Se dice (o se decía) que «toda niña sueña con el día de su boda».
Yo no. Nunca soñé con el día de mi boda. La idea siempre se me hizo un poco rara. ¿Por qué iba a querer caminar lentamente por el centro de una sala gigante, con todas las personas que conozco observándome? ¿Y por qué querría llevar un vestido largo hasta el suelo –ni siquiera me gustan los vestidos, y mucho menos largos– con un velo tapándome la visión? ¿Y por qué querría besuquear a la persona que amo delante de todo quisqui? Además, son caras. Preferiría viajar o dar la entrada para una casa. Cuando alguien me contaba que se iba a casar, pensaba: ‘Me alegro por ella, pero a mí no me verás en esas’.
O, al menos, eso pensaba hasta que la conocí. A ella tampoco le hacía mucho gracia el matrimonio y, por extensión, las bodas. No estaba en los planes de ninguna. Hasta que en una playa ibicenca, entre cielos color pastel y unos zumos de naranja, me soltó un “¿Y si…?”. Fue el sí más fácil de mi vida. No necesitamos el matrimonio para reafirmar nuestro compromiso, pero eso casi lo hizo más romántico, como una especie de rebelión contra nosotras mismas. Fue como decirnos: no pasa nada por saltarse tus propias normas si la persona lo merece; no pasa nada por sorprenderte a ti misma.
Pero entonces empezó a acercarse el día de la boda: «¿Me pongo la pamela?», me hacían la bromita, y yo sentía que el pecho se me encogía como si faltase oxígeno en la habitación. «¿Qué canción vas a elegir para el baile nupcial?», me preguntaban (razón nº 10.792 por la que nunca he querido bodorrios: todo el mundo viéndote ejecutar un baile incómodo y agarrado que jamás harías en ningún otro escenario). Ni siquiera me ha gustado nunca celebrar mi cumpleaños (durante casi toda la veintena, mi fiesta era irme sola a Nueva York), así que el mero hecho de aceptar casarme empezó a parecerme cada vez más ridículo. Cada vez que intentaba imaginarme el gran día –yo lanzando el ramo de flores, un tío mío emborrachándose con alguien de mi instituto, la tarta de tres pisos–, me parecía la vida de otra persona. Bonito en teoría, pero nada que ver conmigo.

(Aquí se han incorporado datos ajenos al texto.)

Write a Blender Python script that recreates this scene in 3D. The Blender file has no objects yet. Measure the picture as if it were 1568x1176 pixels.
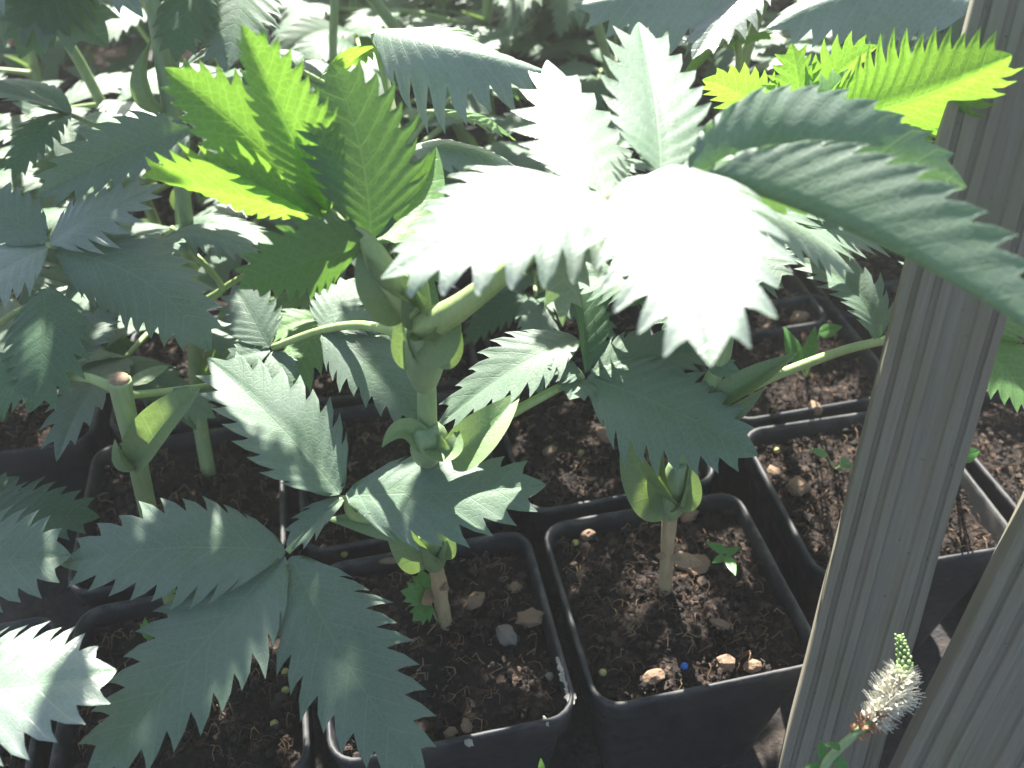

Al final, algo tenía que hacer. No podía tragar sin más solo por cumplir con expectativas ajenas. Por suerte, mi prometida pensaba lo mismo. Y así lo acordamos: nada de invitados. Nada de vestidos de novia. Ni camino al altar ni padrinos «entregando» a la novia (no estoy segura de cómo funciona eso en una boda lésbica, ¿nos empujan hacia delante al mismo tiempo?). En su lugar, decidimos fugarnos. A una playa de Formentera. Las dos con bikinis blancos y sombreros de cowboy. Quizá, después, bañarnos juntas en el mar. Lo que apeteciera en el momento. Pero lo más importante: ¡sin invitados! Nadie sería testigo de esa ceremonia que es, al mismo tiempo, lo más tradicional y lo más pirado del mundo.